Although drug trafficking must be curbed as much as possible in the campaign against drug addiction, this is a supply-side approach, which most experts now believe can never solve the problem.


They say a demand-side approach should be taken in which programs are set up to prevent people from becoming addicts in the first place and to ensure that those who do become addicts are provided access to all the facilities and resources necessary to help them kick the habit.   


Furthermore, in order to realize even a modicum of success in the campaign against drug abuse, recovering drug addicts must be reintegrated into society with no stigmatization.   


The stigmatization of recovering drug addicts is one of the major obstacles faced by people working in the campaign against drug abuse. Recovering drug addicts must have an incentive to quit. If they feel they will be stigmatized forever, there is no strong incentive for them to even try to kick the habit. Thus, societal attitudes must be changed to win the real war on drugs. 


Another problem faced by drug addicts is the fact that most of these individuals have addictive personalities. A person with an addictive personality has an even harder time quitting than people who don’t have this condition. Perhaps they could be encouraged to become infatuated with stamp collecting, modern art, or other interests which are less harmful than drugs. Thus, their addictive personalities could be channeled in a more positive direction.  


Narcotics Anonymous is a group that has many branches around the world that have helped thousands and thousands of people kick the drug habit and begin to lead clean lives.


NA uses group meetings and the 12–step program, in which the recovering addicts are encouraged to believe in a “higher power” -- which is a non-denominational expression that NA uses so that they can be more inclusive.


Narcotics Anonymous has been criticized for the fact that only 25 percent of all the people who have attended meetings are able to stay clean for a long time, but this criticism is unfair since some people only join for one meeting and then disappear. And a 25 percent success rate is a lot better than a 0 percent success rate. You can see the glass as one-quarter full and not three-quarters empty.


Narcotics Anonymous even has branches in Iran now, and they are doing excellent work by most accounts.

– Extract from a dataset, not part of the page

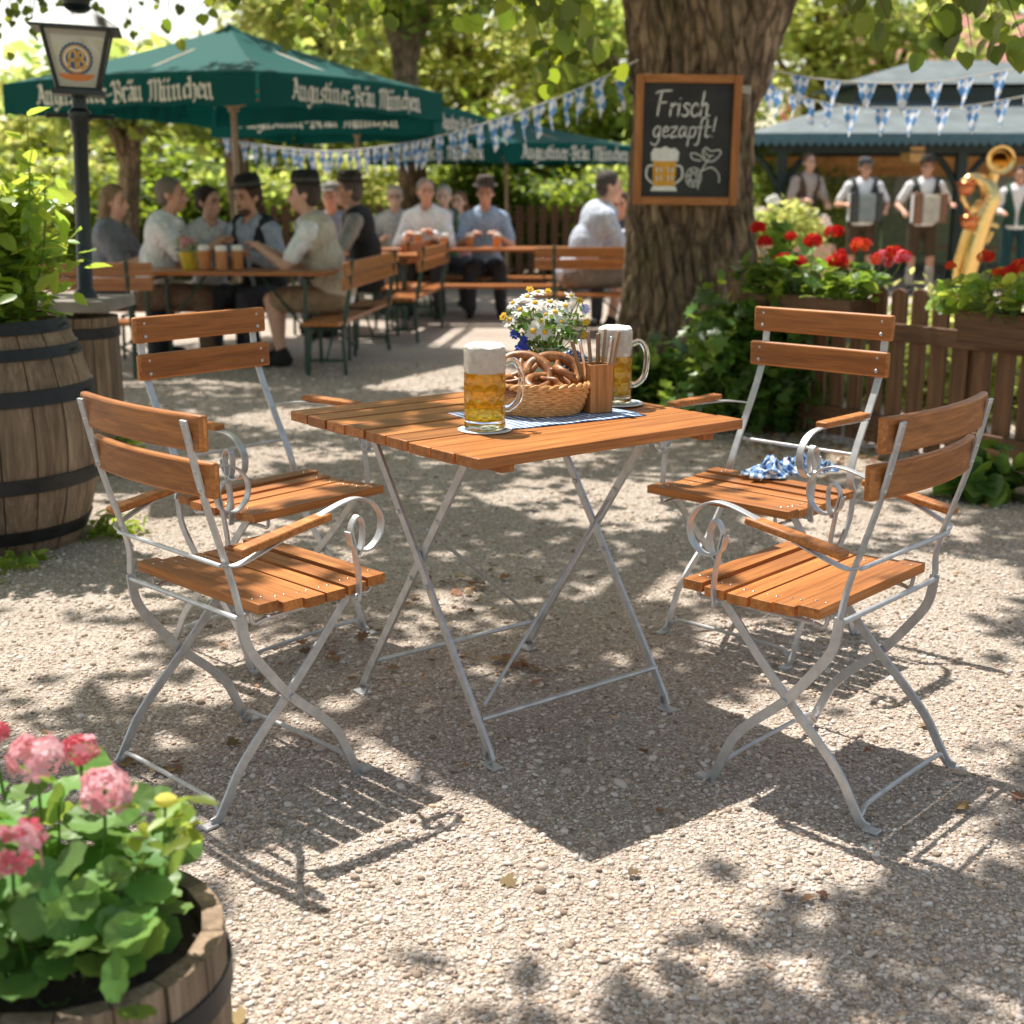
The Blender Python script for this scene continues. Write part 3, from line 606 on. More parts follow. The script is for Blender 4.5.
# crumpled napkin on the chair seat
def crumple():
    m = MB(); nx, ny = 44, 26
    for j in range(ny):
        for i in range(nx):
            u, v = i/(nx-1), j/(ny-1); x = (u-.5)*.28+.012*math.sin(v*14+u*5); y = (v-.5)*.10+.012*math.sin(u*22)
            e = max(0, 1-(2*abs(v-.5))**2.5)*max(0, 1-(2*abs(u-.5))**6)
            z = .004+e*(.030+.012*math.sin(u*21+v*4)+.010*math.sin(v*17-u*9)+.007*math.sin(u*47+v*23)+.004*math.sin(u*83-v*61)); m.uv[len(m.v)] = (u*.34, v*.2); m.v.append((x, y, max(.002, z)))
    m.f = [(j*nx+i, j*nx+i+1, (j+1)*nx+i+1, (j+1)*nx+i) for j in range(ny-1) for i in range(nx-1)]; m.mi = [0]*len(m.f)
    o = m.build('napkin', uvmat('gingham_cloth_big', 'gingham', 38, CW, (.015, .075, .26), (.2, .36, .6)), ang=180); o.location = hit(790, 474, .459)+Vector((0, 0, .0)); o.rotation_euler.z = .42
    s = o.modifiers.new('Solid', 'SOLIDIFY'); s.thickness = .002; s.offset = 1
    tag(o, 'crumpled blue and white checked cloth napkin lying on the chair seat', 'napkin')
crumple()

#@@TREE
# ---------------------------------------------------------------- big shade tree
def barkmat(name='bark', c=((.075, .052, .033), (.27, .19, .12), (.48, .37, .25))):
    n = N(name); v = n.coord(scale=(1, 1, .28))
    f = n.noise(v, 9, 8, .65, .6); vo = n.new('ShaderNodeTexVoronoi', feature='DISTANCE_TO_EDGE'); vo.inputs['Scale'].default_value = 14; n.ln(v, vo.inputs['Vector'])
    col = n.ramp(f, (.3, c[0]), (.52, c[1]), (.75, c[2])); cr = n.ramp(vo.outputs['Distance'], (0, (.3, .28, .26)), (.18, (1, 1, 1)))
    col = n.mix(.8, col, cr, 'MULTIPLY'); pt = n.ramp(n.noise(n.coord(), 3.5, 6, .6, 1.0), (.35, (.55, .52, .5)), (.65, (1.25, 1.2, 1.12))); col = n.mix(.8, col, pt, 'MULTIPLY'); moss = n.ramp(n.noise(n.coord(), 2.2, 5), (.5, (0, 0, 0)), (.72, (.5, .5, .5))); col = n.mix(moss, col, (.07, .075, .02))
    n.base(col); b = n.bump(cr, .7, .03); n.bump(f, .8, .03, b); return n.done(.9)
BARK = barkmat()
LEAF_BIG = leafmat('linden_leaf', (.065, .125, .018), (.30, .42, .025), .45, .35, .02, .4)
TX, TY = 1.20, 9.05
tree = thing('shade_tree', 'massive rough-barked shade tree with forking trunk carrying the chalkboard', 'tree', (TX, TY, 0))
def trunk(mb, path, rads, nang, nl, amp, seed):
    r0 = np.random.default_rng(seed); P = cat(path, nl//(len(path)-1)); L = len(P); V = []
    ph = r0.uniform(0, 2*PI, 12); R = np.interp(np.linspace(0, len(path)-1, L), range(len(path)), rads)
    for i, p in enumerate(P):
        d = (P[min(i+1, L-1)]-P[max(i-1, 0)]).normalized(); u = Vector((1, 0, 0)); u = (u-d*u.dot(d)).normalized(); s = d.cross(u); z = i/L*nl/18
        for k in range(nang):
            a = 2*PI*k/nang
            w_ = abs(math.sin(13*a+2.1*math.sin(z*1.3+ph[0])+ph[1]))*.5+abs(math.sin(22*a+1.7*math.sin(z*2.1+ph[2]+3*a)+z*1.1))*.35+.25*math.sin(5*a+ph[3]+z*.5)+.22*abs(math.sin(z*7+3*math.sin(6*a+ph[4])+9*a))
            fl = 1+.10*math.cos(3*a+ph[5])+.06*math.cos(2*a+ph[6]); r = R[i]*fl+amp*(w_-.6); V.append(p+(u*math.cos(a)+s*math.sin(a))*r)
    mb.add(V, [(i*nang+k, i*nang+(k+1) % nang, (i+1)*nang+(k+1) % nang, (i+1)*nang+k) for i in range(L-1) for k in range(nang)])
m = MB()
trunk(m, [(.06, 0, -.1), (.04, 0, .25), (.02, 0, .7), (.0, 0, 1.3), (.0, 0, 1.9), (-.08, 0, 2.5), (-.22, .1, 3.2), (-.5, .1, 4.2)], [.62, .50, .43, .40, .395, .40, .33, .22], 240, 230, .06, 3)
trunk(m, [(.06, 0, 1.55), (.13, -.02, 2.0), (.30, -.05, 2.45), (.62, -.2, 3.1), (1.1, -.6, 4.0)], [.24, .33, .29, .22, .14], 120, 120, .035, 5)
for bp, r in (([(-.2, .05, 3.2), (-.9, -1.2, 3.7), (-1.8, -2.8, 4.0), (-2.6, -4.6, 4.2)], [.2, .14, .09, .03]), ([(.5, -.1, 2.7), (.3, -1.6, 3.5), (-.3, -3.4, 4.1), (-1.0, -5.6, 4.3)], [.16, .12, .08, .03]), ([(-.3, .1, 3.4), (-1.8, .6, 3.9), (-3.6, .9, 4.2), (-5.2, .9, 4.3)], [.17, .12, .08, .03]), ([(.7, -.2, 3.0), (1.4, -1.6, 3.5), (1.7, -3.4, 3.8)], [.14, .1, .04])):
    m.tube(cat([Vector(q) for q in bp], 6), list(np.interp(np.linspace(0, 1, 6*(len(bp)-1)+1), np.linspace(0, 1, len(bp)), r)), 10)
m.build('trunk', BARK, tree, ang=180)
# unseen crown: leaf sprays left out over LIT spots to shape the sun patches
LIT = [(430, 378, 110, 13), (330, 418, 100, 12), (300, 455, 70, 8), (600, 500, 120, 22), (640, 590, 70, 16), (455, 600, 40, 14), (60, 655, 90, 30), (175, 690, 60, 16), (930, 590, 110, 34), (970, 700, 90, 40), (860, 650, 60, 18), (730, 640, 50, 18), (880, 845, 150, 34), (740, 890, 90, 30), (385, 868, 110, 42), (300, 960, 80, 50), (620, 905, 90, 40), (600, 800, 40, 22), (560, 690, 60, 14), (700, 420, 60, 10), (610, 985, 80, 34), (480, 905, 40, 20), (480, 345, 50, 8), (930, 480, 60, 12), (230, 470, 60, 10), (140, 600, 60, 20)]
LIT3 = [(.75, 2.95, .46, .22), (.28, 3.1, .741, .26), (-.1, 2.9, .741, .16), (-.95, 3.75, .85, .2), (-.7, 3.6, .46, .16), (-.45, 2.95, .46, .12), (.95, 4.1, .9, .2), (.85, 3.6, .47, .22), (.085, 3.43, .95, .14), (-.06, 2.97, .85, .1), (.25, 3.2, .88, .1), (-1.9, 4.9, 1.3, .5), (2.0, 6.6, .95, .5), (1.6, 7.2, .9, .3), (-.6, 1.6, .5, .22), (2.6, 5.6, .9, .5), (-.68, 2.55, .8, .12), (-.6, 1.75, .45, .3), (-2.9, 10.3, 1.2, .3), (-2.4, 10.2, 1.25, .35), (-1.35, 9.9, 1.25, .35), (-1.2, 11.9, 1.3, .4), (-1.0, 14.2, 1.2, .6), (.7, 12.1, 1.2, .5), (1.6, 7.3, .5, .25), (.9, 8.2, .3, .2), (-1.65, 4.5, .6, .25), (-1.7, 4.5, .2, .2)]
def shadow_pt(p): return Vector(p)-SUN*(p[2]/SUN.z)
L3 = [(shadow_pt((x, y, z)), r) for x, y, z, r in LIT3]
def lit(x, y, pad=0):
    for c, r in L3:
        if (x-c.x)**2+(y-c.y)**2 < (r+pad)**2: return True
    d = y*math.cos(PITCH)+H*math.sin(PITCH)
    if y < .8: return False
    a = math.atan(H/y)-PITCH; px = 512+F*x/d; py = 512+F*math.tan(a)
    for cx, cy, rx, ry in LIT:
        if ((px-cx)/rx)**2+((py-cy)/ry)**2 < 1: return True
    return False
def canopy():
    P = []; tries = 0
    while len(P) < 38000 and tries < 400000:
        tries += 1
        z = rng.uniform(3.3, 4.7); gx, gy = rng.uniform(-5.5, 3.4), rng.uniform(.2, 11.5)
        # spray
        if lit(gx, gy, .07) or (gx > 1.5 and gy > 6.2) or (gy > 8.6 and rng.random() < .7): continue
        nz = math.sin(gx*2.3+1.7*math.sin(gy*1.1))+math.sin(gy*2.9+1.3*math.sin(gx*1.9+2))
        if nz > .75: continue
        k = int(rng.integers(10, 22)); s_ = rng.uniform(.07, .17)
        for _ in range(k):
            a, b = gx+rng.normal(0, s_), gy+rng.normal(0, s_)
            if lit(a, b): continue
            zz = z+rng.normal(0, .08); q = SUN*(zz/SUN.z); P.append((a+q.x-TX, b+q.y-TY, zz))
    n = len(P); return cloud('crown', *LEAF4, np.array(P), rots(n, .6), rng.uniform(.09, .15, n), LEAF_BIG, tree)
canopy()
# low hanging twigs with large heart-shaped leaves
def hanging(px, py, d, n, spread, drop, size=.11, seed=0):
    base = atp(px, py, d)-Vector((TX, TY, 0)); m = MB(); P = []; Z = []
    top = base+Vector((rng.normal(0, .3), .3, .55))
    for b in range(max(2, n//9)):
        e = base+Vector((rng.normal(0, spread), rng.normal(0, spread*.7), -rng.uniform(0, drop))); path = cat([top, top.lerp(e, .5)+Vector((rng.normal(0, .05), 0, .06)), e], 6)
        m.tube(path, list(np.linspace(.006, .0015, len(path))), 5)
        for k in range(9):
            q = path[int(rng.integers(4, len(path)))]; P.append(q+Vector((rng.normal(0, .05), rng.normal(0, .05), rng.normal(-.03, .03))))
    tw = m.build('branch', BARK, tree); n = len(P)
    R = rots(n, .5); T = np.array([Euler((rng.uniform(-1.6, -.5), rng.normal(0, .4), rng.uniform(-1, 1)+PI*0)).to_matrix() for _ in range(n)])
    cloud('leaves', *HEART, np.array(P), T, rng.uniform(size*.75, size*1.2, n), LEAF_HANG, tw)
LEAF_HANG = leafmat('hanging_leaf', (.06, .105, .016), (.30, .38, .025), .42, .55, .02, .35)
for a in ((540, 0, 5.6, 40, .17, .14, .085), (585, 25, 5.8, 30, .09, .14, .085), (535, 45, 6.0, 26, .10, .10, .08), (600, -5, 5.4, 24, .12, .06, .085), (450, -5, 6.2, 40, .4, .12, .075), (330, -2, 6.6, 46, .35, .12, .07), (262, 6, 7.4, 46, .25, .18, .06), (400, 6, 7.5, 50, .4, .16, .065),
          (820, -8, 5.8, 26, .2, .08, .08), (885, -2, 5.4, 36, .18, .12, .085), (950, 5, 5.2, 36, .18, .14, .085), (1010, 12, 5.2, 34, .14, .18, .085), (915, 22, 5.5, 18, .10, .12, .08), (15, 15, 7.4, 46, .2, .18, .05), (60, 0, 7.6, 40, .22, .12, .05), (118, 12, 7.8, 18, .14, .12, .045), (150, -8, 7.6, 14, .12, .05, .045)):
    hanging(*a)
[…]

In fact, some of Iran’s recovering drug addicts have a quasi-religious reverence for NA, as if they view it as something akin to a Sufi order.   


So some positive things are happening amidst all this gloom.


But there is an even darker side to the drug world. The drug trade is a multi-billion dollar business worldwide, and some shadowy elements are trying to get people hooked on illicit drugs in order to control the masses and reap huge profits.


So where do we go from here?


Well, clearly, a comprehensive international strategy must be formulated to address the world’s drug problem and all of society must play a role in implementing this strategy.